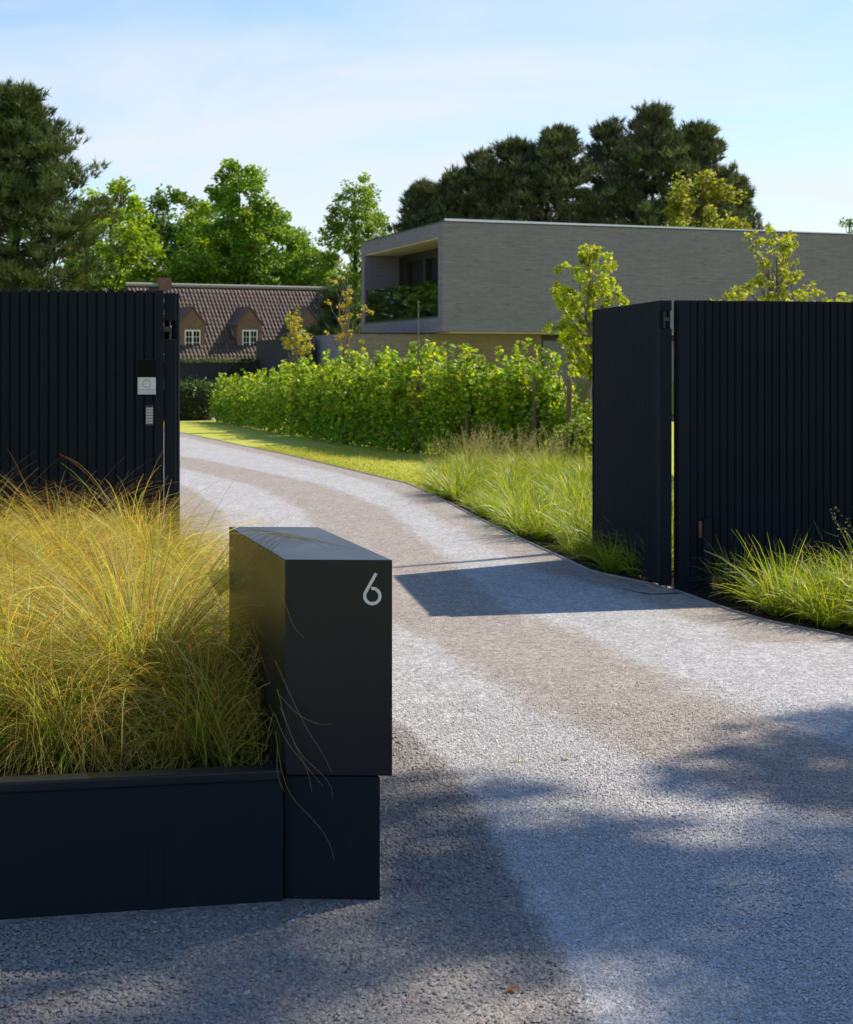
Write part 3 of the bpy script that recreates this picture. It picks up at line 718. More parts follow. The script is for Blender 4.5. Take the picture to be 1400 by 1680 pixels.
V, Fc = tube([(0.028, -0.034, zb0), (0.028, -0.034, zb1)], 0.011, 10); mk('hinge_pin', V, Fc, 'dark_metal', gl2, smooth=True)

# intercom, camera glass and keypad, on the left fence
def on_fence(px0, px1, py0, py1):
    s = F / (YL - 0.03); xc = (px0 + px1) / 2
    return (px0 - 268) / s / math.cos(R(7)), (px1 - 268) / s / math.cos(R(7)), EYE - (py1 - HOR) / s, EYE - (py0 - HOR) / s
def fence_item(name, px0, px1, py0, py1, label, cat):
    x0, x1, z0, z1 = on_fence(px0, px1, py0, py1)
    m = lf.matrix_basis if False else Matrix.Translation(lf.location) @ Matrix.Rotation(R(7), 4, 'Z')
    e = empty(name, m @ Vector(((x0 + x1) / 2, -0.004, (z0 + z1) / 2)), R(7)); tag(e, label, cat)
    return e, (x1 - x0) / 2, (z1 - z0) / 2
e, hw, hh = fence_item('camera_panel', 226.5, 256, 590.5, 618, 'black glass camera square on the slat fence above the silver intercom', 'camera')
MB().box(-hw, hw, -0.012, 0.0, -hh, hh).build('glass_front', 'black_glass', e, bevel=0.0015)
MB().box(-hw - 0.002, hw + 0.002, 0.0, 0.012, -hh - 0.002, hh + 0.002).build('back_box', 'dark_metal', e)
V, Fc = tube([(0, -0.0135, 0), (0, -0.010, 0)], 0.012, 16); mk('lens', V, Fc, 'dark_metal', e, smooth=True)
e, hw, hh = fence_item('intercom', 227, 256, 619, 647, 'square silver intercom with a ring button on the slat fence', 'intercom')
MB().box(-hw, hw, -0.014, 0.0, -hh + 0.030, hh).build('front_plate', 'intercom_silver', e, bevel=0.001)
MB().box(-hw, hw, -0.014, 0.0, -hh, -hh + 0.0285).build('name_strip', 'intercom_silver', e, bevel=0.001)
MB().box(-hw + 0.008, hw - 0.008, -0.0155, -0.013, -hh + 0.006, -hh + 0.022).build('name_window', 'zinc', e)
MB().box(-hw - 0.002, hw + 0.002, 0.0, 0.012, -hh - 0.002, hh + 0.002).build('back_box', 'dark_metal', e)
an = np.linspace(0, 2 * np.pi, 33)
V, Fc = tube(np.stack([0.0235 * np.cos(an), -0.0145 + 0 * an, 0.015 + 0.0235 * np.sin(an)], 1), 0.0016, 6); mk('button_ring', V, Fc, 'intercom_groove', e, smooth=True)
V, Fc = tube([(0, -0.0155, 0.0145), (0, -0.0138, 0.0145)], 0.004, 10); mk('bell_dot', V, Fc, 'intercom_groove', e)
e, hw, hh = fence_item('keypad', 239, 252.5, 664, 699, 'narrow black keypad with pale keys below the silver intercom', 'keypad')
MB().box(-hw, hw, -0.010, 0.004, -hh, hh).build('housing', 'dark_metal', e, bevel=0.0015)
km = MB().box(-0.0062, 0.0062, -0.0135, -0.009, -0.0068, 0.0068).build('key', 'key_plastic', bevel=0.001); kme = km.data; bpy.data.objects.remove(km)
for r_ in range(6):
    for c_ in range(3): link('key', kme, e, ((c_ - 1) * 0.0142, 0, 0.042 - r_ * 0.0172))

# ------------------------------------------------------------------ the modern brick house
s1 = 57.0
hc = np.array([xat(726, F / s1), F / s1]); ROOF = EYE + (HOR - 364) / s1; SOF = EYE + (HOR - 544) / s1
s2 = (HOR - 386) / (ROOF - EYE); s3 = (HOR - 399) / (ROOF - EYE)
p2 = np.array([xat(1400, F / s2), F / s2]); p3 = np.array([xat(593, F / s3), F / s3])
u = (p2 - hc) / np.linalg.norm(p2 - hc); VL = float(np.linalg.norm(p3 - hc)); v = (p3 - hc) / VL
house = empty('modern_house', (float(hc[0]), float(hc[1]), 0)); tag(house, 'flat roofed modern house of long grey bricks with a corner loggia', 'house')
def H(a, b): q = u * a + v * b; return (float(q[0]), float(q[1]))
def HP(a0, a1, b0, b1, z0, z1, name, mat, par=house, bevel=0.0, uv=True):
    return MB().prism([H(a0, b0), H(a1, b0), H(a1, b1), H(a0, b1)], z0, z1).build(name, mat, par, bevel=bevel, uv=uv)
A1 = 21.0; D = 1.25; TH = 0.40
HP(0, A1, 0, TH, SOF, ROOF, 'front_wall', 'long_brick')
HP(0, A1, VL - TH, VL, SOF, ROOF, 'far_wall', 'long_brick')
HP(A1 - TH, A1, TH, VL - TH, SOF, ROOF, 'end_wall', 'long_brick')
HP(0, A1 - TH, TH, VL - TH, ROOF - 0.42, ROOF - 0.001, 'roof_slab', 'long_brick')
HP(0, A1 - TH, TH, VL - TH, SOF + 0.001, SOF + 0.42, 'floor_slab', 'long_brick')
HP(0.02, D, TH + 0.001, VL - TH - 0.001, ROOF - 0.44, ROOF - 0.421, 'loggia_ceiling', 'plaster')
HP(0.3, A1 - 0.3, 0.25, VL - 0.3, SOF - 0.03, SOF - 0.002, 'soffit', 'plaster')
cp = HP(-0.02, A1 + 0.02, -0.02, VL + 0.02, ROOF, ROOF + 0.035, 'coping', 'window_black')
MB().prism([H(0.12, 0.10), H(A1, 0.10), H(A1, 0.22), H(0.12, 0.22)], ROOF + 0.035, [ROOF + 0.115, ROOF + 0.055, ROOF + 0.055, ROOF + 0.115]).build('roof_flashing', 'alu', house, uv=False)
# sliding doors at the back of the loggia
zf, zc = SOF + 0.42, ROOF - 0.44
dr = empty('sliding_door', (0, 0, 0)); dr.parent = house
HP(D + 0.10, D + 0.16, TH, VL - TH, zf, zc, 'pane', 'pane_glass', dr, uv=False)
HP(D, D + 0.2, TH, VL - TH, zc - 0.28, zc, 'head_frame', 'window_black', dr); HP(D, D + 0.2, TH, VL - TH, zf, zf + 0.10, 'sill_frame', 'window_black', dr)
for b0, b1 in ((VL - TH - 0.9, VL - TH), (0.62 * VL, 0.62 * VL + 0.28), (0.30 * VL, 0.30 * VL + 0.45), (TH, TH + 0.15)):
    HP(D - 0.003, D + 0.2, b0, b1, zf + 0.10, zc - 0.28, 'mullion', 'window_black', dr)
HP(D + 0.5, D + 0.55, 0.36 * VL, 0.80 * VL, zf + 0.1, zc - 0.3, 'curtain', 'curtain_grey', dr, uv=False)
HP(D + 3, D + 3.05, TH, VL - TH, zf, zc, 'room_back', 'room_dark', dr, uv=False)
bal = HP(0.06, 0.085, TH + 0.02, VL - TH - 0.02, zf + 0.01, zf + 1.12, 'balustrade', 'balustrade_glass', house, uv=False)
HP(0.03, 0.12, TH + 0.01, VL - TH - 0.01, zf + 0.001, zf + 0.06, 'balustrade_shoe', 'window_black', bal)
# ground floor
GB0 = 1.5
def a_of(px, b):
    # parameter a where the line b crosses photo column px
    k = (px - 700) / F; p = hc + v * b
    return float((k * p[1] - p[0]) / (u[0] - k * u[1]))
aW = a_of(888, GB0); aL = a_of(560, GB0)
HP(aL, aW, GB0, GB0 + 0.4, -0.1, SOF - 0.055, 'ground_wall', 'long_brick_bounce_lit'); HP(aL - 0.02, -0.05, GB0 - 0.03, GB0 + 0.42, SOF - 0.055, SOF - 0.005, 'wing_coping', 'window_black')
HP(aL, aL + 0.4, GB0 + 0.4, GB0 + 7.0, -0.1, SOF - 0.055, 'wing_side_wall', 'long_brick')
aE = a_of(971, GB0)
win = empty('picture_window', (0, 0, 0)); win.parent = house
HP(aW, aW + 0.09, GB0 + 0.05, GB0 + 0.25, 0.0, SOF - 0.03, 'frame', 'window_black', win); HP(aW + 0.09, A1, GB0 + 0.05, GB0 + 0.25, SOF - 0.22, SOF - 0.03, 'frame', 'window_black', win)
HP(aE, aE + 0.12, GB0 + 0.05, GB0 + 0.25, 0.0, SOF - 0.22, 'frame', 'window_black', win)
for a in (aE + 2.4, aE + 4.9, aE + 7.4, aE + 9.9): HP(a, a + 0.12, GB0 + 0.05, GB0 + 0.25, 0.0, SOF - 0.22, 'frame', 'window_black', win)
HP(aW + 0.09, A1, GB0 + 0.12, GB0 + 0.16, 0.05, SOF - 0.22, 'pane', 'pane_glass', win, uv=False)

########

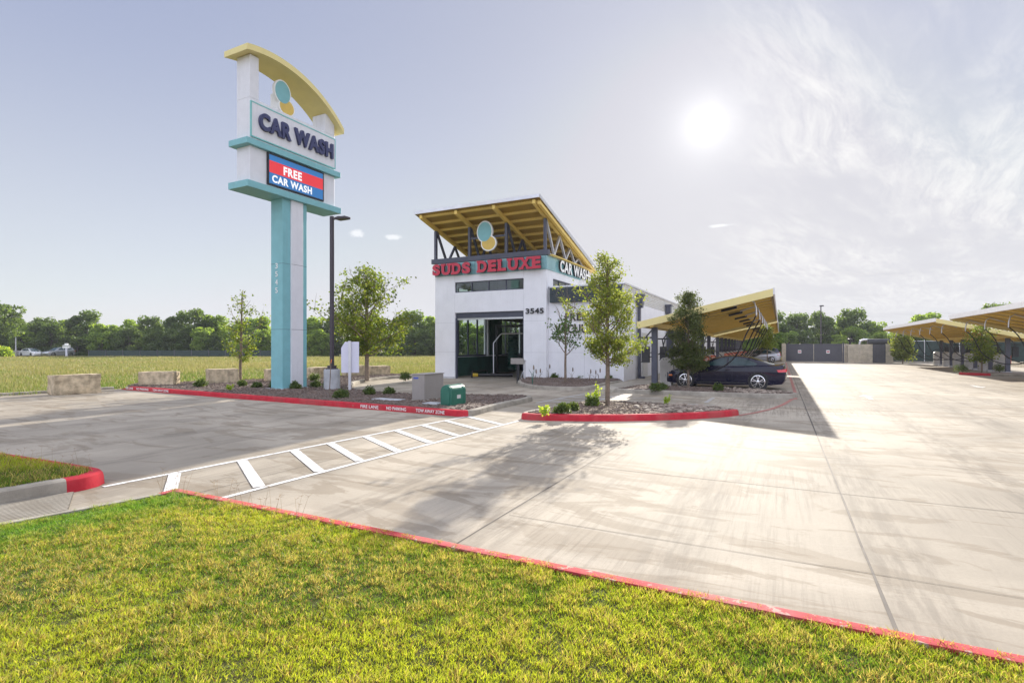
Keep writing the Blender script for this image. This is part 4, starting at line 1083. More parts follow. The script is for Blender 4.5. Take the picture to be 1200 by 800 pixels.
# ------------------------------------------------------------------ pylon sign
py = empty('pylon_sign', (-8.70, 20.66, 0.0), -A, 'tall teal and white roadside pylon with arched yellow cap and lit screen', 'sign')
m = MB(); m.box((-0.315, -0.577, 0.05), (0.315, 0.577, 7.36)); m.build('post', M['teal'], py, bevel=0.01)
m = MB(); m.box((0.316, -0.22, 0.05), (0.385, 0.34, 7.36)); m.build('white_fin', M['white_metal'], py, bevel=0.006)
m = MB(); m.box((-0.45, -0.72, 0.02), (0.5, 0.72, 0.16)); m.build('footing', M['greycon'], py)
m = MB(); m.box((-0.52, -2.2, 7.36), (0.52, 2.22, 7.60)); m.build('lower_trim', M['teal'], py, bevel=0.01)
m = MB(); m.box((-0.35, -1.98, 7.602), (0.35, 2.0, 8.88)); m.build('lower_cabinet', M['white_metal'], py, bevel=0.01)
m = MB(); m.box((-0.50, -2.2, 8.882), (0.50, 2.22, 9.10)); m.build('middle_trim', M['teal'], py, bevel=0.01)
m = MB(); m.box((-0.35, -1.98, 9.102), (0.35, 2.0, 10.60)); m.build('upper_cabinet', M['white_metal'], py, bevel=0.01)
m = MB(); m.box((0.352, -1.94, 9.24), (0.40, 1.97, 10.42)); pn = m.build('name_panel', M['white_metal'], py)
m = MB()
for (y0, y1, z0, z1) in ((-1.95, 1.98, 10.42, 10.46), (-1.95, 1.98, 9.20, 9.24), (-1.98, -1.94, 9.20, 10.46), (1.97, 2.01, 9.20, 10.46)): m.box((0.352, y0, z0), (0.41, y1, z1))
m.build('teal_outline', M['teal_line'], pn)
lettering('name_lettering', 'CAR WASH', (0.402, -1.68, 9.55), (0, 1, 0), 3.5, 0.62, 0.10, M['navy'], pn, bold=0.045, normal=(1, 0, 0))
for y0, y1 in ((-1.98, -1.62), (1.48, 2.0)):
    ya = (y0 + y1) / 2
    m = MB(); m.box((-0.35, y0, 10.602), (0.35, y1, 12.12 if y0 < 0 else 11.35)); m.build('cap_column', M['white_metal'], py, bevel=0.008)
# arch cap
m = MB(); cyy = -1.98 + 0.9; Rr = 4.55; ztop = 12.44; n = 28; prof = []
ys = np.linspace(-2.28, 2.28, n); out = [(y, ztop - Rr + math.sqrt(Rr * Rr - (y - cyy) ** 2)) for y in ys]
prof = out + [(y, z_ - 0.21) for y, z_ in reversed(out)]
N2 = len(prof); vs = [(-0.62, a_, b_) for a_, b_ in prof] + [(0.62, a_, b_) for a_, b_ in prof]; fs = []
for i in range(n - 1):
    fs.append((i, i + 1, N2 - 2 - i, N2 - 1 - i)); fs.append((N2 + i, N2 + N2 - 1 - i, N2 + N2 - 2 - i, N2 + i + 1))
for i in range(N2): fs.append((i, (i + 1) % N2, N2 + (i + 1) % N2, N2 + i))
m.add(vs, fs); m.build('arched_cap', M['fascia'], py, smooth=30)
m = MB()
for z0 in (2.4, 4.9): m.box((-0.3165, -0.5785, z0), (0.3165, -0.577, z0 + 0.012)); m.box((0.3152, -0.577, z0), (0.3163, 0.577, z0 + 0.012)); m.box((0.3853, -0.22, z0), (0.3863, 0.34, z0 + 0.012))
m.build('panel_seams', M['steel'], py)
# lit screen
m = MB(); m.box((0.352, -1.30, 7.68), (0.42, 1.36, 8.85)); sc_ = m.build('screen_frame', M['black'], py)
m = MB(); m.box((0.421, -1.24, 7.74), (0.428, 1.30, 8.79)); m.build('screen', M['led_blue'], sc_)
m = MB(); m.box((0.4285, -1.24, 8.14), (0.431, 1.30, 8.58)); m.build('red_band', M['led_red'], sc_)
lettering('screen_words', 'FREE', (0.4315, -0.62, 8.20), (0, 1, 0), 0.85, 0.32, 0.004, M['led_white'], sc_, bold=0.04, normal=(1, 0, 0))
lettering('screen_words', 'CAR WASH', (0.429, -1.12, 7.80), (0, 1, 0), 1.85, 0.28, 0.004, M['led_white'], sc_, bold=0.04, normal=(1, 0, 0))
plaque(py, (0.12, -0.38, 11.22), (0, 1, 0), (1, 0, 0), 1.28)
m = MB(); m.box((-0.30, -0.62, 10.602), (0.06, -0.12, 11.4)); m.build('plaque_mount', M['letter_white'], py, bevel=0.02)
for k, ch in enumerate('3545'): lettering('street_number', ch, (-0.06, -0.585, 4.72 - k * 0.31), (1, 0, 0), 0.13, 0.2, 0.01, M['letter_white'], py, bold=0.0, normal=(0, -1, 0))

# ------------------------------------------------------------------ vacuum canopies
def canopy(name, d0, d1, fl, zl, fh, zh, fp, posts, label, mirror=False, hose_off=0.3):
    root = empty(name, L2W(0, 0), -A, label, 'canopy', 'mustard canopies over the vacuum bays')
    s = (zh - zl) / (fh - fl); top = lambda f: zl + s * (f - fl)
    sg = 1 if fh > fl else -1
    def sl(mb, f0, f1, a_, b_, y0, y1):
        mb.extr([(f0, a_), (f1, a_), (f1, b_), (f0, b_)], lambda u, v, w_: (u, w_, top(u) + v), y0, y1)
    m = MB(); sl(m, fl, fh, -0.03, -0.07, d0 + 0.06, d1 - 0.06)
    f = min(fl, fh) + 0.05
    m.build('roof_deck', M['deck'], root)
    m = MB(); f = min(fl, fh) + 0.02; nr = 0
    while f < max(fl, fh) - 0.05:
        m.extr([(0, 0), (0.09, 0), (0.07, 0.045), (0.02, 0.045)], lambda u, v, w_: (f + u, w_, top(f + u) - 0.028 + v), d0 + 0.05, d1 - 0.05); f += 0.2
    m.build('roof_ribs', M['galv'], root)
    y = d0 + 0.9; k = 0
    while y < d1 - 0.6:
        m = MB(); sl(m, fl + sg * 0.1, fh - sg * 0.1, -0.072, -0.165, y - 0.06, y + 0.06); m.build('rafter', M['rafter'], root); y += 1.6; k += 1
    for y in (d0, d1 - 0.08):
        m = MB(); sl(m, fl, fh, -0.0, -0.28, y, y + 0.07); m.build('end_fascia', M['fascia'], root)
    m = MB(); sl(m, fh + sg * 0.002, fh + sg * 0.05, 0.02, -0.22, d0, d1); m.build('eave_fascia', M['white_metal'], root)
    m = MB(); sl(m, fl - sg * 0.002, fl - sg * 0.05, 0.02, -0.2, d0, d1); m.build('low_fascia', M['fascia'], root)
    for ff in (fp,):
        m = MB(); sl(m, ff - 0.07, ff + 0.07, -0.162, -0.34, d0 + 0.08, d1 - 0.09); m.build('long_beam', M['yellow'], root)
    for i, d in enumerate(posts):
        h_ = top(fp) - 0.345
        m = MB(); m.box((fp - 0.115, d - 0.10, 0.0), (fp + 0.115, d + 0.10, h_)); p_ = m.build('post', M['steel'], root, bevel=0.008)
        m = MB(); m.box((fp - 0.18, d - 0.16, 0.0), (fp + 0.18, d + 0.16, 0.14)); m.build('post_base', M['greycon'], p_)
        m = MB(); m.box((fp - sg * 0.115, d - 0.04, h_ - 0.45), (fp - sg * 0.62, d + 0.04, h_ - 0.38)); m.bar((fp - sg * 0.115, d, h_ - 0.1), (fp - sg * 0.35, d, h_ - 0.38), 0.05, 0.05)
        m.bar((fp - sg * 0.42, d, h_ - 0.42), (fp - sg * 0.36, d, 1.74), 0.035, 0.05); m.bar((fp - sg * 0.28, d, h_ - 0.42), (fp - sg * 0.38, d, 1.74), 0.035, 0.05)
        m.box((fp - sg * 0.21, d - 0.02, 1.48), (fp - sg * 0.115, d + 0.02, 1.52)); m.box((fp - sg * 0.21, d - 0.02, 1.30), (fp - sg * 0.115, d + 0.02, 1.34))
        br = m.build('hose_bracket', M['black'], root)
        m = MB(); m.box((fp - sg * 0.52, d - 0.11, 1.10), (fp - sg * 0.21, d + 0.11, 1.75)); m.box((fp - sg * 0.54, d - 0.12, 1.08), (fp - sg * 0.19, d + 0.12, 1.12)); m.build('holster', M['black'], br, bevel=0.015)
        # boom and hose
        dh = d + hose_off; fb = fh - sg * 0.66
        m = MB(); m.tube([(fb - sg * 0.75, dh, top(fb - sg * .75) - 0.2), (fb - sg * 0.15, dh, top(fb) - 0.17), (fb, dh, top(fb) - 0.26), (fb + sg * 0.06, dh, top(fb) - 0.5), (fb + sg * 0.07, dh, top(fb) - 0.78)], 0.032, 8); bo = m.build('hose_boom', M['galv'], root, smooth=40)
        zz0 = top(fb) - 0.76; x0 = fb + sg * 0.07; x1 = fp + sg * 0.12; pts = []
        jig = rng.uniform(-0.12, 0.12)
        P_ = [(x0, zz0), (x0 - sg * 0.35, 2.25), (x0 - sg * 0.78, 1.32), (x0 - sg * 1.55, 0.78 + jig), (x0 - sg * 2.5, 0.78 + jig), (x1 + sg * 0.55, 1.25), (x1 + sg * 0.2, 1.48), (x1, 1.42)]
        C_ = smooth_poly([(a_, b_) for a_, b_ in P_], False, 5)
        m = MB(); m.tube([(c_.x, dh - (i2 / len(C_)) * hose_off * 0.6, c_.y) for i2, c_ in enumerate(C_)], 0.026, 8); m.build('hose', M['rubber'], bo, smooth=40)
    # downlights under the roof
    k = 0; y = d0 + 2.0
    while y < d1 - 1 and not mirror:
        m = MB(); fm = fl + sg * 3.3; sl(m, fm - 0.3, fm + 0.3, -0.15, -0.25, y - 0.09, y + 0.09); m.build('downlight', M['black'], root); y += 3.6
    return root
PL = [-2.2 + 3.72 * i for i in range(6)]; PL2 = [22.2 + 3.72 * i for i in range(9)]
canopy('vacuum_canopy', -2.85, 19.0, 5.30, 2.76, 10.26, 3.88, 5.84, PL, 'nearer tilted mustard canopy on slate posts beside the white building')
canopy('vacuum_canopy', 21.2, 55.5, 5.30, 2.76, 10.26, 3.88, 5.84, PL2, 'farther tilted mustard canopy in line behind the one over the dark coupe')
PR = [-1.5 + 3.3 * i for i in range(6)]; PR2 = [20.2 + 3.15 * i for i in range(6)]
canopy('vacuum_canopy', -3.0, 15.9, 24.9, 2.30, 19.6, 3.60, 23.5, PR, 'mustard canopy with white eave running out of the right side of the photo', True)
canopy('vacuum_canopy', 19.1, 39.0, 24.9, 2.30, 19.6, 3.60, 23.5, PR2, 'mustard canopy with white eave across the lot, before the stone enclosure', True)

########

→ Task:
Pull out each line holding the string "this".

→ Written solution:
Write part 3 of the bpy script that recreates this picture. It picks up at line 718. More parts follow. The script is for Blender 4.5. Take the picture to be 1400 by 1680 pixels.
Keep writing the Blender script for this image. This is part 4, starting at line 1083. More parts follow. The script is for Blender 4.5. Take the picture to be 1200 by 800 pixels.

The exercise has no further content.